## Directive:
From the first line of the data below through the line bearing "(.07, .07, .045), .9, .1, .5, dist=.8)", reproduce each line exactly; do not include pictures.

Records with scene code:
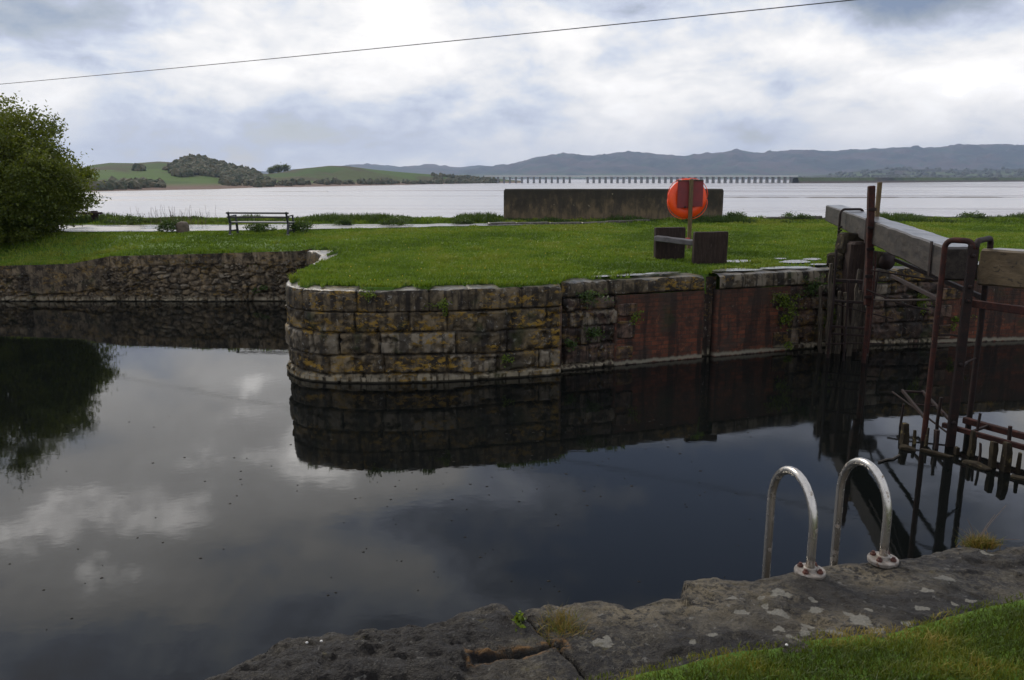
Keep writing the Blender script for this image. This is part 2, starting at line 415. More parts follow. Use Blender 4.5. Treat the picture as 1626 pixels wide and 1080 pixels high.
M['hill'] = mat_hill('pasture'); M['farhill'] = mat_hill('fell', False)
M['wood'] = mat_plain('woodland_canopy', (.042, .055, .024), (.11, .095, .05), .9, .25, .9, dist=.8)
M['farwood'] = mat_plain('far_woodland', (.04, .05, .03), (.07, .07, .045), .9, .1, .5, dist=.8)

def mat_nearcop():
    t = T('near_coping_stone'); p = t.obj()
    c = t.mix(t.step(t.noise(p, 5, 9, .3, .7), .42, .58), (.016, .013, .011), (.085, .072, .052))
    sp = t.step(t.noise(p, 42, 8, .3, .75), .50, .57); c = t.mix(t.math('MULTIPLY', sp, .6), c, (.14, .12, .085)); s2 = t.step(t.noise(p, 30, 8, .5, .75), .52, .58); c = t.mix(t.math('MULTIPLY', s2, .7), c, (.014, .011, .010))
    tan = t.attr('tan'); n2 = t.step(t.noise(p, 30, 7, .3, .75), .46, .54)
    c = t.mix(t.math('MULTIPLY', tan, n2), c, (.19, .155, .10))
    dk = t.attr('dark'); c = t.mix(t.math('MULTIPLY', dk, .85), c, (.011, .009, .009))
    li = t.attr('lichen'); ln = t.math('ADD', li, t.math('MULTIPLY', t.math('SUBTRACT', t.noise(p, 60, 5), .5), .9))
    c = t.mix(t.math('MULTIPLY', t.step(ln, .42, .56), .8), c, t.mix(t.noise(p, 90, 3), (.33, .31, .26), (.18, .17, .14)))
    w = t.step(t.noise(p, 24, 8, .5, .7), .60, .64); c = t.mix(t.math('MULTIPLY', w, .55), c, (.22, .21, .185))
    ru = t.attr('rust'); c = t.mix(t.math('MULTIPLY', ru, t.step(t.noise(p, 40, 5), .38, .55)), c, (.22, .11, .03))
    ms = t.step(t.noise(p, 8, 7, .3, .7), .62, .68); c = t.mix(t.math('MULTIPLY', ms, .6), c, (.075, .06, .015))
    gr = t.attr('crack'); c = t.mix(gr, c, (.008, .007, .006))
    r = t.math('ADD', .30, t.math('MULTIPLY', t.noise(p, 12, 4), .4))
    h = t.math('ADD', t.noise(p, 45, 8, .2, .7), t.math('MULTIPLY', t.noise(p, 140, 3), .4))
    return t.pbr(c, r, t.bump(h, 1.0, .03), .28)
M['nearcop'] = mat_nearcop()

# ------------------------------------------------------------ world: sky with cloud, sun
SUN_AZ, SUN_EL = radians(-35), radians(38)       # azimuth from +Y towards +X
wt = T('World', True); sc.world = wt.m
d = wt.n('TexCoord').outputs['Generated']
sx = wt.n('SeparateXYZ'); wt.put(sx.inputs[0], d); X, Y, Z = sx.outputs
el = wt.math('ARCSINE', Z); az = wt.math('ARCTAN2', X, Y)
zc = wt.math('ADD', wt.math('MAXIMUM', Z, 0.0), .20)
cx = wt.n('CombineXYZ'); wt.put(cx.inputs[0], wt.math('DIVIDE', X, zc)); wt.put(cx.inputs[1], wt.math('DIVIDE', Y, zc)); cx.inputs[2].default_value = 3.7
n1 = wt.noise(cx.outputs[0], .42, 9, .35, .55)
n2 = wt.noise(cx.outputs[0], 1.5, 8, .5, .6)
n3 = wt.noise(wt.scale(d, (5.5, 5.5, 12)), 1.0, 9, .25, .56)
n4 = wt.noise(wt.scale(d, (17, 17, 34)), 1.0, 8, .4, .62)
dens = wt.math('ADD', wt.math('ADD', wt.math('MULTIPLY', n1, .30), wt.math('MULTIPLY', n2, .20)), wt.math('ADD', wt.math('ADD', wt.math('MULTIPLY', n3, .95), wt.math('MULTIPLY', n4, .30)), -.375))
def blob(u, v, wu, wv, amp, refl=False):      # a cloud mass: where it stands in the sky, its width and height, lighter (+) or darker (-)
    e0 = math.atan((540-v)/F)-P if not refl else math.atan((v-540)/F)+P
    a0 = math.atan((u-813)/F)
    wu = wu/F; wv = wv/F
    q = wt.math('ADD', wt.math('POWER', wt.math('ABSOLUTE', wt.math('DIVIDE', wt.math('SUBTRACT', az, a0), wu)), 2.0),
                wt.math('POWER', wt.math('ABSOLUTE', wt.math('DIVIDE', wt.math('SUBTRACT', el, e0), wv)), 2.0))
    return wt.math('MULTIPLY', wt.math('EXPONENT', wt.math('MULTIPLY', q, -1.0)), amp*1.35)
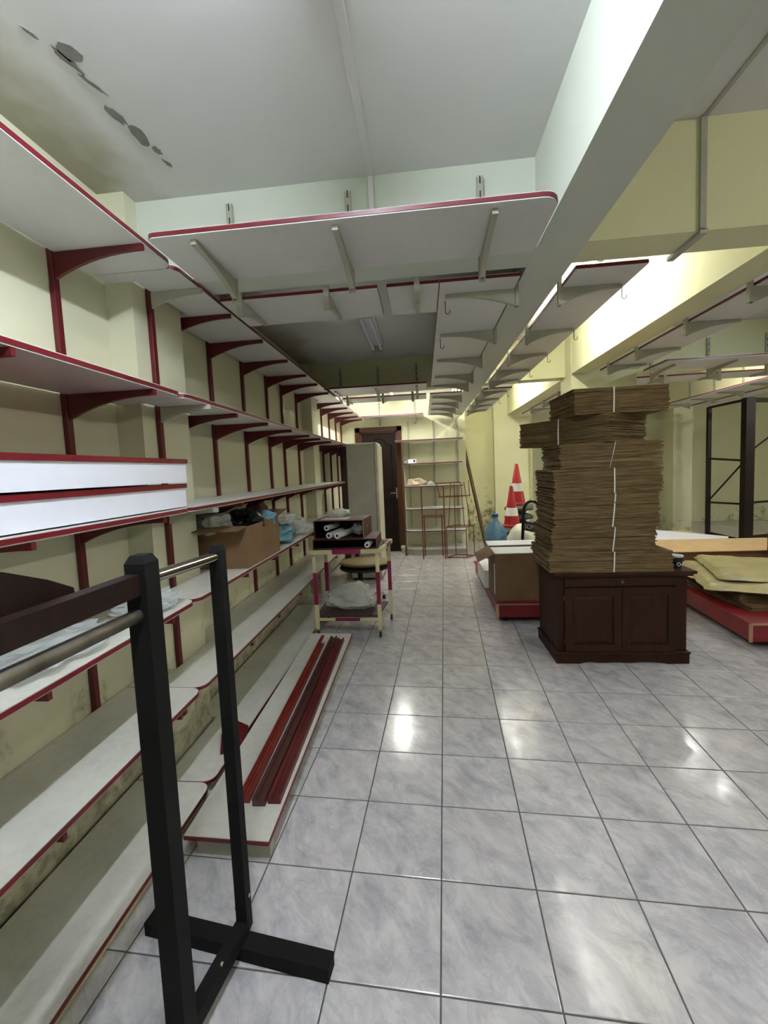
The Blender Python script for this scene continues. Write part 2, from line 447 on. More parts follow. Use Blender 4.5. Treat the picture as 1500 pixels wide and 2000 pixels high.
# ================================================================== LAMPS
def lamp(x, y, z, L, col, st, label, lit=True):
    SL = 2.825 if x < .55 else 2.90
    t = thing('tube_lamp', (x, y, SL-.11), label, 'lamp')
    part(MB().box(x-.025, x+.025, y-L/2, y+L/2, SL-.04, SL), 'housing', 'white', t, bevel=.004)
    part(MB().tube([(x, y-L/2+.03, SL-.075), (x, y+L/2-.03, SL-.075)], .014, 12), 'tube', emis('tube_glow', col, st) if lit else 'white', t)
    part(MB().box(x-.018, x+.018, y-L/2, y-L/2+.03, SL-.1, SL-.04), 'socket', 'grey', t)
    part(MB().box(x-.018, x+.018, y+L/2-.03, y+L/2, SL-.1, SL-.04), 'socket', 'grey', t)
for a in LAMPS: lamp(*a)
lamp(-.43, 3.85, 0, 1.0, COOL, 0, 'unlit twin tube lamp in the dark ceiling bay', False)
t = [o for o in C.objects if o.get('label', '').startswith('unlit twin')][0]
for c in list(t.children):
    if c.name.startswith('housing'): c.scale = (2.6, 1, 1)
    elif c.name.startswith('tube'):
        c.location.x = -.04; c2 = c.copy(); C.objects.link(c2); c2.location.x = .04
    else: c.scale = (3, 1, 1)

# ================================================================== SHELVES
TH = .022
def shelf_shape(L, D, r0, r1, notches=(), loop=False):
    """outline (u along, v out from the back) and the banded path"""
    def arc(cu, cv, r, a0, a1): return [(cu+r*math.cos(t), cv+r*math.sin(t)) for t in [a0+(a1-a0)*k/5 for k in range(6)]]
    front = []
    front += [(0, 0), (0, D)] if r0 <= 0 else [(0, 0)]+arc(r0, D-r0, r0, math.pi, math.pi/2)
    front += [(L, D), (L, 0)] if r1 <= 0 else arc(L-r1, D-r1, r1, math.pi/2, 0)+[(L, 0)]
    back = []
    for a, b, dd in sorted(notches, reverse=True): back += [(b, 0), (b, dd), (a, dd), (a, 0)]
    return front+back, (front+[front[0]] if loop else front)
def shelf(o, U, V, L, D, z, label, group, r0=.04, r1=.04, notches=(), loop=False, mat='shelf', name='shelf_board', strip='rededge'):
    U, V = Vector((*U, 0)), Vector((*V, 0)); o = Vector((*o, 0))
    out, path = shelf_shape(L, D, r0, r1, notches, loop)
    P = lambda p: o+U*p[0]+V*p[1]
    ctr = o+U*L/2+V*D/2
    t = thing(name, (ctr.x, ctr.y, z), label, 'shelf', group)
    part(MB().ext([P(p)+Vector((0, 0, z)) for p in out], (0, 0, TH)), 'board', mat, t)
    m = MB(); e = .0025
    pts = [P(p) for p in path]
    n = len(pts); offs = []
    c2 = Vector((ctr.x, ctr.y, 0))
    for i in range(n):
        a = pts[max(i-1, 0)]; b = pts[min(i+1, n-1)]
        dd = (b-a).normalized(); nn = Vector((dd.y, -dd.x, 0))
        if nn.dot(pts[i]-c2) < 0: nn = -nn
        offs.append(pts[i]+nn*e)
    za, zb = z+.004, z+TH-.003
    for i in range(n-1):
        a, b, a2, b2 = pts[i], pts[i+1], offs[i], offs[i+1]
        Z = lambda p, zz: Vector((p.x, p.y, zz))
        m.add([Z(a, za), Z(b, za), Z(b2, za), Z(a2, za), Z(a, zb), Z(b, zb), Z(b2, zb), Z(a2, zb)],
              [(0, 1, 2, 3), (7, 6, 5, 4), (3, 2, 6, 7), (0, 3, 7, 4), (1, 5, 6, 2)])
    part(m, 'edge_band', strip, t)
    return t
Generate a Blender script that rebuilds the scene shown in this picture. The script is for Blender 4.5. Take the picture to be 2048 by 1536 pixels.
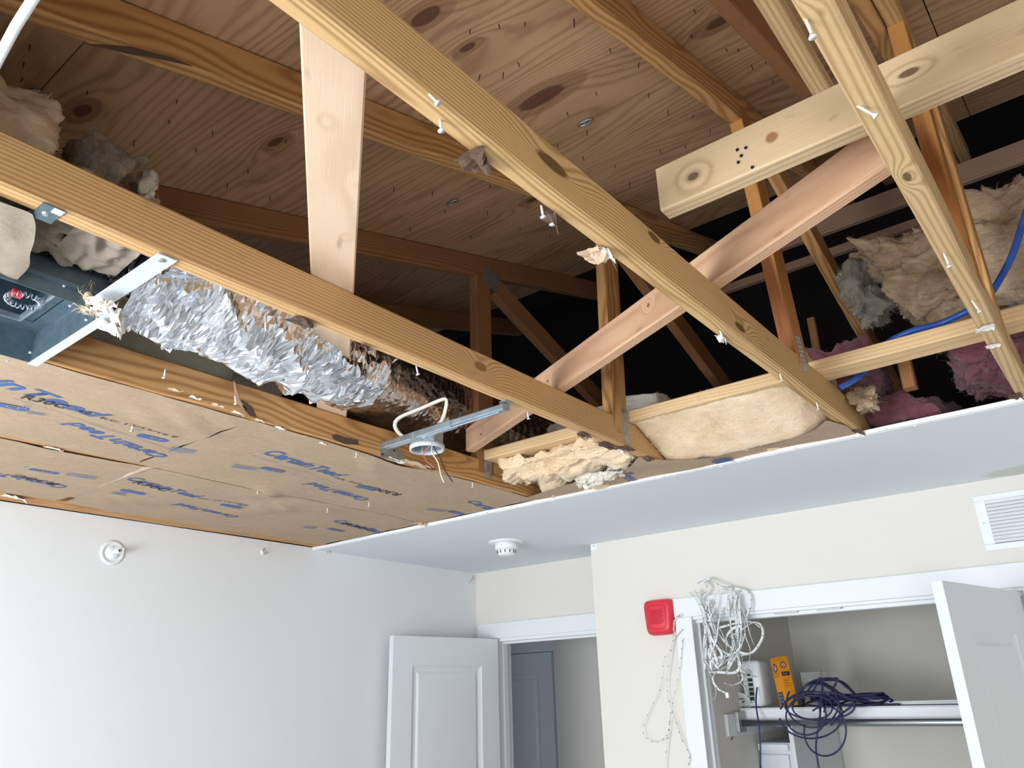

## Problem solution:
Keep writing the Blender script for this image. This is part 2, starting at line 415. More parts follow. Use Blender 4.5. Treat the picture as 1626 pixels wide and 1080 pixels high.
M['hill'] = mat_hill('pasture'); M['farhill'] = mat_hill('fell', False)
M['wood'] = mat_plain('woodland_canopy', (.042, .055, .024), (.11, .095, .05), .9, .25, .9, dist=.8)
M['farwood'] = mat_plain('far_woodland', (.04, .05, .03), (.07, .07, .045), .9, .1, .5, dist=.8)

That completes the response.